I don't know.... I mean I want it, but at the same time I don't. I want a normal life, I don't want to have to hide and I don't want my children to be outcast. As it is they already face ridicule due to have a white mom and a hispanic dad. I'm not sure if I want to add Poly to the plate.
I really want it.... I really desire it, but at the same time I'm torn to give my kids and life a normal existence. I've toyed with the idea of just having a girlfriend, not living with us, just having her on the side, but then that would be pretty messed up for her and I think she'd end up hating us and what we have with her not here.
Then I'm torn to be perfect, normal for my family. How can what my family think and want, still control me and dictate how I live my life.... It doesn't make me happy and I know that being unhappy is not healthy at all.

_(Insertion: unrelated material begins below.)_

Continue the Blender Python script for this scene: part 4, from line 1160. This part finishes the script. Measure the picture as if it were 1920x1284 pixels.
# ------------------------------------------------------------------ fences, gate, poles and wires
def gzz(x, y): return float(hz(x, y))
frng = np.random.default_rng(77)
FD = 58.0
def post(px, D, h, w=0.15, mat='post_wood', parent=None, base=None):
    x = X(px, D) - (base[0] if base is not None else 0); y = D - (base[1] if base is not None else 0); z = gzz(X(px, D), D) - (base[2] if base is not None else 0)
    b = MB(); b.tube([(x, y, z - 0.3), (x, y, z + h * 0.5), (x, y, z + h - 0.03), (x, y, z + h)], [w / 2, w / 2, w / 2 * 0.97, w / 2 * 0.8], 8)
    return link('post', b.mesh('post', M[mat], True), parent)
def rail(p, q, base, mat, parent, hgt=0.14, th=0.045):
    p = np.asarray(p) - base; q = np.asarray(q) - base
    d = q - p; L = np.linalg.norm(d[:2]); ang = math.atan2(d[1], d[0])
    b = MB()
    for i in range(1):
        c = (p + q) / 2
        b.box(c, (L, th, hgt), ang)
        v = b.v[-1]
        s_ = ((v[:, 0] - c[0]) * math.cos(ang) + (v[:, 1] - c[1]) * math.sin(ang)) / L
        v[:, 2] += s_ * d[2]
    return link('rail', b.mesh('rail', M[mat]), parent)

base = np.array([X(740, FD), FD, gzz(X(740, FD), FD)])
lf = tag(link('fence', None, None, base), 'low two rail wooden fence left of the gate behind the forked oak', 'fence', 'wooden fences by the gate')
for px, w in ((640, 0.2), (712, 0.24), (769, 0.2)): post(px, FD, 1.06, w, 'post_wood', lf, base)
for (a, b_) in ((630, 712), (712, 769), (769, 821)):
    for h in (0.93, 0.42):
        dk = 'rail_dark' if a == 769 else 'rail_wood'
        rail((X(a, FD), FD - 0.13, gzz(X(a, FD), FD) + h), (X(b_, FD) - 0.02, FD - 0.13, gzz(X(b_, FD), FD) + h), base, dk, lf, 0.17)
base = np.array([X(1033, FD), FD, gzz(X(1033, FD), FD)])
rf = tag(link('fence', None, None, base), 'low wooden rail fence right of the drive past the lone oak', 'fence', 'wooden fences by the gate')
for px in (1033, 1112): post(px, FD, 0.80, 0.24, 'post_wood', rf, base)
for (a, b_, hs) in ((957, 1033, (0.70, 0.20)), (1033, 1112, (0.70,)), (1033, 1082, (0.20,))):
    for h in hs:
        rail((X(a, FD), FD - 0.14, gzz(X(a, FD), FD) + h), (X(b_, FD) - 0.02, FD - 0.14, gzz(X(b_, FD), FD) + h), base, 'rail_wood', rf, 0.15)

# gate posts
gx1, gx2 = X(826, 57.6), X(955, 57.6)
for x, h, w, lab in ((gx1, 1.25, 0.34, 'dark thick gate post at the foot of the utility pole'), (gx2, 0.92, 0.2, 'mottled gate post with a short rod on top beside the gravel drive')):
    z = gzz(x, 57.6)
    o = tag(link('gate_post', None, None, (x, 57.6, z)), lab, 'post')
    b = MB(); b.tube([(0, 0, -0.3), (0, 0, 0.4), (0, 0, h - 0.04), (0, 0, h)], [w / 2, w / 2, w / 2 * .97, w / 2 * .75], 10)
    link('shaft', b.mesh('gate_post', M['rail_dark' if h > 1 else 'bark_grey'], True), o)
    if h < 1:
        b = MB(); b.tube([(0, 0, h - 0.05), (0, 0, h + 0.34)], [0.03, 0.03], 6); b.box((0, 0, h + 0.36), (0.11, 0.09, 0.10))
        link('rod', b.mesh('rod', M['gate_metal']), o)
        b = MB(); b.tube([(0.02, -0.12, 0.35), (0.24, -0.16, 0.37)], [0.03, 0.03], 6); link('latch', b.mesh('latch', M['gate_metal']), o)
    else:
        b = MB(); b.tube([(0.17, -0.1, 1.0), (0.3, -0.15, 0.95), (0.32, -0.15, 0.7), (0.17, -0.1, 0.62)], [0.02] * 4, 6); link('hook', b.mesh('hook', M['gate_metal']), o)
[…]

Then I'm a very jealous person.... I am the worse green eyed monster ever. It comes from never having anything and watching everyone else get what I wanted. So of course when I got something that is mine, I want to keep it for myself and not share. I'm so worried I'll either get possessive of my husband and not want to share him or get possessive of our wife and not want to share her. I'm scared of what I am capable of....

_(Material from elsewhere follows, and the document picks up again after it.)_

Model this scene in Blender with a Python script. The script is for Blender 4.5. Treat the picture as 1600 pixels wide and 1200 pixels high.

*sigh* I'm such an emotional wreck right now.
School, being sick, stress of life, fighting with Hubby over stupid crap, Christmas, just life is turned upside down and I'm an emotional wreck and just want to cry like I use to or worse go cut myself til I feel calm....
UGH..... Why me......
3 comments:
((((((((hugs))))))))))
It's natural to be questioning whether to even do this or not, it's a huge step!
I think your children will be just fine. They are blessed to have a great mom that has the weight of their world on her shoulders and is even questioning whether this is right for their future or not. Being poly is difficult, but it has it's blessings and it's nothing to be ashamed of or feel like you should have to hide.
Hang in there, stay strong and even though you are fighting with hubby, maybe talk to him about it and be totally honest with how you are feeling?
Thanks.
Me and Hubby have talked about all this, but he is no help. Ugh men. He just says, "It won't be like that, you won't be that jealous or possessive and if it happens, we'll deal with it."
So he's not much help in it. lol. Men
Eh, fuck the menfolk when it comes to this. Though it isn't fair to blame the males. What I really mean is, fuck everyone when it comes to this.
How you feel, and what you want and would be most comfortable with, is what's important. I mean, like you said, being unhappy is unhealthy. By that logic, your unhappiness is unhealthy for everyone around you. Therefore, isn't it in the best interest of not only you, but your loved ones around you, to be comfortable and happy?
Well, whatever. Maybe that is a question best left to the philosophers?
Either way, in the realm of PolyTown, EVERYONE has to agree, or else NO ONE does.
Or maybe, this is actually a question for Steady?